Menurut Silalahi, membakar gedung DPRD maupun membobol penjara sama sekali tak memiliki kaitan dengan masalah penerimaan pegawai negeri. Ia menduga ada yang memanfaatkan situasi itu.
“Bapak Presiden maupun saya pun mengimbaulah, terutama masyarakat kita itu, sambutlah itikad baik daripemerintah pusat itu.” katanya.
Ia mengakui pihakny a telah menegur Pemda setempat, kendati tidak langsung.
“Kita teliti du1u apa penyebabnya. Apa betul-betul bersalah atau tidak.
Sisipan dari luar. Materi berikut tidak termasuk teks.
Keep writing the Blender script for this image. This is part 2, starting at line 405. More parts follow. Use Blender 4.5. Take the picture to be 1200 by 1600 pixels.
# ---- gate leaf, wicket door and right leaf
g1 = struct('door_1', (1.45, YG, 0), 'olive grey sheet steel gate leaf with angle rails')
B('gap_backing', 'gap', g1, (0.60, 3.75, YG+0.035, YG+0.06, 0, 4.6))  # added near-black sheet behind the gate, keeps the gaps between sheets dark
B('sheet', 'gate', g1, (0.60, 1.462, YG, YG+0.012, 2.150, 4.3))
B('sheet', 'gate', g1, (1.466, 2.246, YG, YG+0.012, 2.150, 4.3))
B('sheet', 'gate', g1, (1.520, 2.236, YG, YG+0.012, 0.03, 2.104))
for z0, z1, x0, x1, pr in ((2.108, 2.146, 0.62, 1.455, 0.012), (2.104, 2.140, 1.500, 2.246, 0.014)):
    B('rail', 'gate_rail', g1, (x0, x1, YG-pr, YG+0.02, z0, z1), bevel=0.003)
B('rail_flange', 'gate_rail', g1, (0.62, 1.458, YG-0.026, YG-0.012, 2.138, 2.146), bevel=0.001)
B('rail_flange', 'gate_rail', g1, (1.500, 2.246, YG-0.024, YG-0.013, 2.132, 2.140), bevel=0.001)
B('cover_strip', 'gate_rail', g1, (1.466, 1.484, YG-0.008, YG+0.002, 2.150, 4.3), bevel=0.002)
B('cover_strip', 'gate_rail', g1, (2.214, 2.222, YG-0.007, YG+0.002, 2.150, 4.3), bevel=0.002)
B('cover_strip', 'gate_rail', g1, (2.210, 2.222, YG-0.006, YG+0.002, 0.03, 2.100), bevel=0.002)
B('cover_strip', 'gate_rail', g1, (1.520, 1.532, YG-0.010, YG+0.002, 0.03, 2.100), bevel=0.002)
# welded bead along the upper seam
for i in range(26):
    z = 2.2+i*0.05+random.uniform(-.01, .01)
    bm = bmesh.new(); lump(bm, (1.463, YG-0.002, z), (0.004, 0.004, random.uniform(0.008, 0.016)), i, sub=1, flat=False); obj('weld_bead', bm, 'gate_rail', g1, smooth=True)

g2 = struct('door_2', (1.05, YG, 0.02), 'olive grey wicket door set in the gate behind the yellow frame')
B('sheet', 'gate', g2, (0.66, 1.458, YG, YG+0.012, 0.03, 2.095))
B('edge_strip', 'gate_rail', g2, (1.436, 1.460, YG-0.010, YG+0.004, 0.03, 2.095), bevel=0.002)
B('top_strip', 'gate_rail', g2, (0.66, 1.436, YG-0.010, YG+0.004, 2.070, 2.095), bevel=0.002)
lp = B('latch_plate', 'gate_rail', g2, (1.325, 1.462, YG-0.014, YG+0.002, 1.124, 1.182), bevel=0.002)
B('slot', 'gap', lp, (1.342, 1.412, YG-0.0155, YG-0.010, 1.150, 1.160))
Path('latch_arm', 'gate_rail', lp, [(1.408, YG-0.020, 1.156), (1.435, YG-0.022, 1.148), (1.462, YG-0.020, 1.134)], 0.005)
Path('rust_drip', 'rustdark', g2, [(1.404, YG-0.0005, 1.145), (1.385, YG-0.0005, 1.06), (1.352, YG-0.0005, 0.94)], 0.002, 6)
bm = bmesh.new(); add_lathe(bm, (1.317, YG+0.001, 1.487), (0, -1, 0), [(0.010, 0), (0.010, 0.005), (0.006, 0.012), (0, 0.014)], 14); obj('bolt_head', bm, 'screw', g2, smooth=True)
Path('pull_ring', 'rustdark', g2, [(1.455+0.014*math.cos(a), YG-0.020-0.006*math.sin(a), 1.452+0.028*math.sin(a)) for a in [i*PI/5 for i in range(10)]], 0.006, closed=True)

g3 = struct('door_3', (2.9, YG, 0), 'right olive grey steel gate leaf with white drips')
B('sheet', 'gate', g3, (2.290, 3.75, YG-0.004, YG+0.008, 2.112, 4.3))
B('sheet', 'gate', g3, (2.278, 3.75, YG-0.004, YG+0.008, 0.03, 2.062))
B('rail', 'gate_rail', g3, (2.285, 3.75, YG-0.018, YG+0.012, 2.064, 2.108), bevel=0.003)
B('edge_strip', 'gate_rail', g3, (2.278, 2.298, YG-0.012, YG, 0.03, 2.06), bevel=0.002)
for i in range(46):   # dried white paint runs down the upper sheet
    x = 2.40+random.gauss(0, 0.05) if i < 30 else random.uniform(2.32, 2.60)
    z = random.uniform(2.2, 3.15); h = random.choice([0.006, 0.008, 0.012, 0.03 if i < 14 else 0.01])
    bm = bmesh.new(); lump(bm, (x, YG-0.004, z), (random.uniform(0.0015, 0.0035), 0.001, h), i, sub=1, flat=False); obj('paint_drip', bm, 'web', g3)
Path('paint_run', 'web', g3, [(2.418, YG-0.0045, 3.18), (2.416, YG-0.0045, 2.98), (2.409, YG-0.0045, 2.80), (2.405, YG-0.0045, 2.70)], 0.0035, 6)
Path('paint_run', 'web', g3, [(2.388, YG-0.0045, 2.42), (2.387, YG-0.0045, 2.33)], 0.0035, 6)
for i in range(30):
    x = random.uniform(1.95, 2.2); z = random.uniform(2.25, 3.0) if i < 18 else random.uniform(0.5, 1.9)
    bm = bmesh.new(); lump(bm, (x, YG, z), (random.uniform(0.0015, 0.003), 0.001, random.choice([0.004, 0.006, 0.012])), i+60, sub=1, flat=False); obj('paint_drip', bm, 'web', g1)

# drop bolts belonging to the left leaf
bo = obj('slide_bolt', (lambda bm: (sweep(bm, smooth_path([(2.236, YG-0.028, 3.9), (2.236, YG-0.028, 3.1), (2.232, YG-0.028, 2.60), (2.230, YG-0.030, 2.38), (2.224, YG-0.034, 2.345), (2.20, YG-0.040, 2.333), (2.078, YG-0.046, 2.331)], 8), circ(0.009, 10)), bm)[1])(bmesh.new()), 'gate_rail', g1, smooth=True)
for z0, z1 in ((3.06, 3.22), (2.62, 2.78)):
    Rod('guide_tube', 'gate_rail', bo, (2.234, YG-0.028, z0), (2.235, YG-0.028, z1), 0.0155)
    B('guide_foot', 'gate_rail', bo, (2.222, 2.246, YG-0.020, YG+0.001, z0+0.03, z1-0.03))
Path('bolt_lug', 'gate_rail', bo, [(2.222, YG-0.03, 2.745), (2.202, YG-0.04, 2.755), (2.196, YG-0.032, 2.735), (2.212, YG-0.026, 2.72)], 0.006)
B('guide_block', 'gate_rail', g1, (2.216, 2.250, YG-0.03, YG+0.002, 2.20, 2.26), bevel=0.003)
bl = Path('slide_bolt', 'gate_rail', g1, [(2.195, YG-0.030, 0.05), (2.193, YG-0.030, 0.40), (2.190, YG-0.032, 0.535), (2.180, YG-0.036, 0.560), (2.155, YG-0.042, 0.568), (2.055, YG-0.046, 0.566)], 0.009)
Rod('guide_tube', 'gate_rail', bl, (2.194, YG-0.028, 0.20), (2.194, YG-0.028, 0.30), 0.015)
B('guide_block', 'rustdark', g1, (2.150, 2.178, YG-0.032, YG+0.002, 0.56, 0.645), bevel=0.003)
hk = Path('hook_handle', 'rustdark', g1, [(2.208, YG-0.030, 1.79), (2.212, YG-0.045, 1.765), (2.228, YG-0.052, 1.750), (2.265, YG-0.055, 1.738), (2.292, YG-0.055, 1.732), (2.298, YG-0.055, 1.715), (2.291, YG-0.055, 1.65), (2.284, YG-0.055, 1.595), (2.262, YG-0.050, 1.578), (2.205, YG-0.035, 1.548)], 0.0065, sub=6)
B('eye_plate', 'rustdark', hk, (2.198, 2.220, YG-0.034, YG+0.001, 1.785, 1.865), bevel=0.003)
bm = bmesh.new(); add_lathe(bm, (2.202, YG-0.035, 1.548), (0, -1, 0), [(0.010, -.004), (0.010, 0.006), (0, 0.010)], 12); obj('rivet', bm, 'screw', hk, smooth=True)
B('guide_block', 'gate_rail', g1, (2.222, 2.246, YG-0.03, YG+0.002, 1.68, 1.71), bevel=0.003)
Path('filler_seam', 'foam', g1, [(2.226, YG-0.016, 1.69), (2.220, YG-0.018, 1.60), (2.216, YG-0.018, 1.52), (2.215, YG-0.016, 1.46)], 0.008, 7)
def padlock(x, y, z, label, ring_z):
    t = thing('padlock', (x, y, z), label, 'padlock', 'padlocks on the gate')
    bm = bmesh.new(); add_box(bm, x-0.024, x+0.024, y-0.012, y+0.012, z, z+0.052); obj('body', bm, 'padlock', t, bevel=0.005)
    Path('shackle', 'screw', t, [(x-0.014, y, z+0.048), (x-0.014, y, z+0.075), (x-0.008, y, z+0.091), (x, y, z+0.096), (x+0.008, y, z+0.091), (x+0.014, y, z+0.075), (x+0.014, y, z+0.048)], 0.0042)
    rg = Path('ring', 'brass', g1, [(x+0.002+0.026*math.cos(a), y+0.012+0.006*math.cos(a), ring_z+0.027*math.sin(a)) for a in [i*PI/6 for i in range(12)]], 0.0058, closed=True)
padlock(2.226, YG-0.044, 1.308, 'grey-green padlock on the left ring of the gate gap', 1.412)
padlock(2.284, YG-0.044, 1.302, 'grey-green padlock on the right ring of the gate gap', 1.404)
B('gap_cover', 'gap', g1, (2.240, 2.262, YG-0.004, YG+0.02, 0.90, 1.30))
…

Kan ada prosesnya.” jawabnya. Menurutnya, Presiden maupun pemerintah sangat memperhatikan pembangunan sumber daya manusia maupun pembangunan wilayah di Irian Jaya. Presiden berpesan agar Pemda setempat bisa menjelaskan kepada rakyat dengan sebaik-baiknya.
Masalah komunikasi itu muncul mungkin karena Pemda memakai tolok ukur di Jawa dalam memberikan penjelasan kepada rakyat. Padahal untuk wilayah di sana masih memerlukan cara-cara khusus.
“Mereka kurang puas, nah ini lalu memperalat.” kata Silalahi. Tapi sekarang masalah itu sudah berlalu dan tes seleksi pun sudah dilakukan.
Pada sisi lain, katanya, ada gejala membanding-bandingkan kondisi di sana dengan di Timtim.
“Jangan memperbandingkan.” kata Silalahi.
Untuk itu ia menerangkan tentang kampung halamannya, Tapanuli Utara. Jika dibanding-bandingkan, katanya, kampung halamannya lebih miskin dari Kabupaten Manokwari, Irja. ltu bisa dilihat dari pendapatan asli daerah (PAD).
“Padahal, orang Batak itu sejak dulu ada yang jadi pangab, menterinya juga ada.” kata Menpan.
Menurutnya, pemerintah tak pernah membeda-bedakan antara satu daerah dengan daerah lainnya. Semua daerah diberi kesempatan yang sama. Di samping mendapat bimbingan juga memperoleh subdisi daripemerintah pusat. Tiap daerah juga diberi kesempatan seluas-luasnya untuk mengembangkan potensi daerah itu sendiri.
“Nah itulah yang agak vokal disuarakan pemuda tertentu dari Irian Jaya yang suka membanding-bandingkan dengan daerah lain.” kata Silalahi.
Presiden, kata Menpan, meminta Pemda tanggap terhadap masalah seperti itu.
“Kan harusnya Pemda mengerti situasi masyarakatnya sendiri. Komunikasinya barangkali kurang.” kata Menpan.
Di sisi lain ia mengakui sulitnya menempatkan tenaga dari luar di sana, contohnya untuk guru SD.
“Coba suruh orang Batak di gunung sana kan nggak bisa. Paling-paling cuma tahan enam bulan, pulang lagi dia ke Sidikalang atau ke Medan.” kata Silalahi.
Sumber : REPUBLIKA (03/09/1996)
__________________________________________________________________________________
[1] Dikutip sesuai tulisan dan ejaan aslinya dari Buku “Presiden Ke II RI Jenderal Besar HM Soeharto dalam Berita”, Buku XVIII (1996), Jakarta : Antara Pustaka Utama, 2008, hal 81-82.